2010 Winter Olympics will be Vancouver's demise


Vancouver's ill-fated Olympic village condo project. Photo CBC

The following column was published in the Georgia Straight's online edition on December 28:

2010 Winter Olympics will be Vancouver's demise

By Ivan Doumenc

I recently saw a map of Vancouver’s downtown core showing the restricted zones for the period of the 2010 Winter Olympics. It hit me that, for the duration of the Games, I was going to be under siege in my own neighbourhood. About a dozen streets and 20 city blocks will be closed or severely restricted to the public. A long list of venues, restaurants, shops, and public places will also be closed in order to accommodate a variety of corporate-sponsored private events.

For all intents and purposes, the neighbourhood I live in will cease to support me during the Olympics. Like some obscure red- or blue-listed species I am about to lose my habitat, because people richer and more powerful than me are flying into town to enjoy endless parties behind highly guarded security gates. Talk about the enclosure of the commons.
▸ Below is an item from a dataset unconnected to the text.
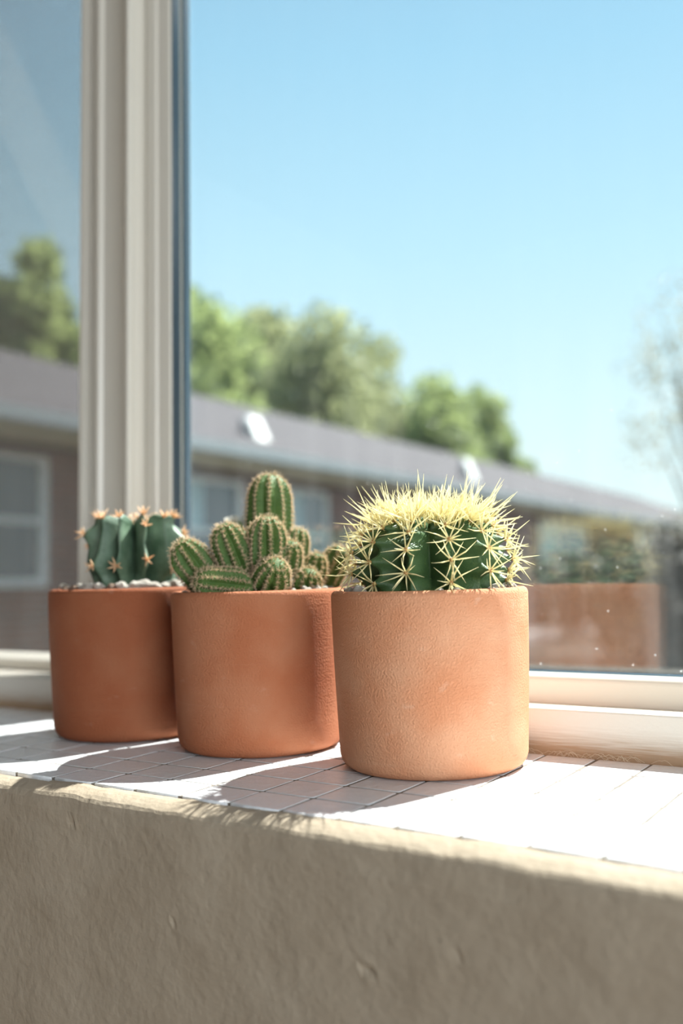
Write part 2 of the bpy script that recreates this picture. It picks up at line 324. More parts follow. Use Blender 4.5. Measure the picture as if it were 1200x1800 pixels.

Of course, I could decide to hold my breath for a few weeks and let this idiotic and degenerate storm of a party pass, and simply resume my normal life after that. Problem is, by all measures, there will be no normal life for Vancouverites to return to once the Olympic caravan and its corporate VIP guests have left the city. The Vancouver 2010 legacy will include:
  • A $6-billion public debt, mostly owed to transnational corporations, which will cripple our children’s well-being for most of their adult tax-paying lives;
  • A staggering $1-billion security budget paid on our own money to ensure that we, the people, are kept under control both during and after the Olympics;
  • The enactment of retrograde anti-protest laws, which are in direct violation of the Canadian Charter of Rights;
  • The destruction of unique ecosystems which were standing in the way of a highway expansion or Olympic facility;
  • The removal of affordable housing from the city’s core to make room for ill-designed, elitist, and downright useless condoland projects such as the Olympic Village fiasco, which was bailed out in secret by city council with hundreds of millions of our public dollars.
This massive transfer of public wealth into private hands has an extraordinary cost. In years to come, we will be asked to work harder to pay off an enormous public debt which we have not personally accumulated nor benefited from. As our taxes increase, we will discover that we are no longer working for ourselves, but to finance the extravagant way of life of the world’s hyper-rich.

Olympics watchdog Chris Shaw, who ran for city council with the Work Less Party in the last civic election, figured this out on day one, while the rest of us were still happily waving our Canadian flags and rooting for Vancouver’s 2010 bid. Recently, he has shown us the way by suing the City of Vancouver, forcing it to back away from its particularly repressive anti-protest bylaw.

No doubt the Work Less Party, a fiercely anti-Olympic political movement, is likely to have its “I told you” moment in the next few months and see its popularity boosted as a result. But it will be a bittersweet victory at best, since it will coincide with the demise of a city that we love, which held so much promise and had everything going for it, and will instead enter into old age and decay before its time.

Work defines us as humans, and at the Work Less Party I have met smart people with admirable work ethics. But the value and very purpose of our work has been confiscated from us by people in high places. They have thrown us into the bondage of debt, using schemes such as the Olympics corporate franchise to appropriate both our wealth and our future in the name of sport. It’s time to break free. Yes, I am proud of my work. But business as usual, work as usual is no longer an option. If that’s the deal handed to us by the elite class, then hell yeah, I choose to work less.

Ivan Doumenc is an environmental and social activist. He ran for the Vancouver park board with the Work Less Party in the 2008 civic election. He blogs at Grass!Struggle.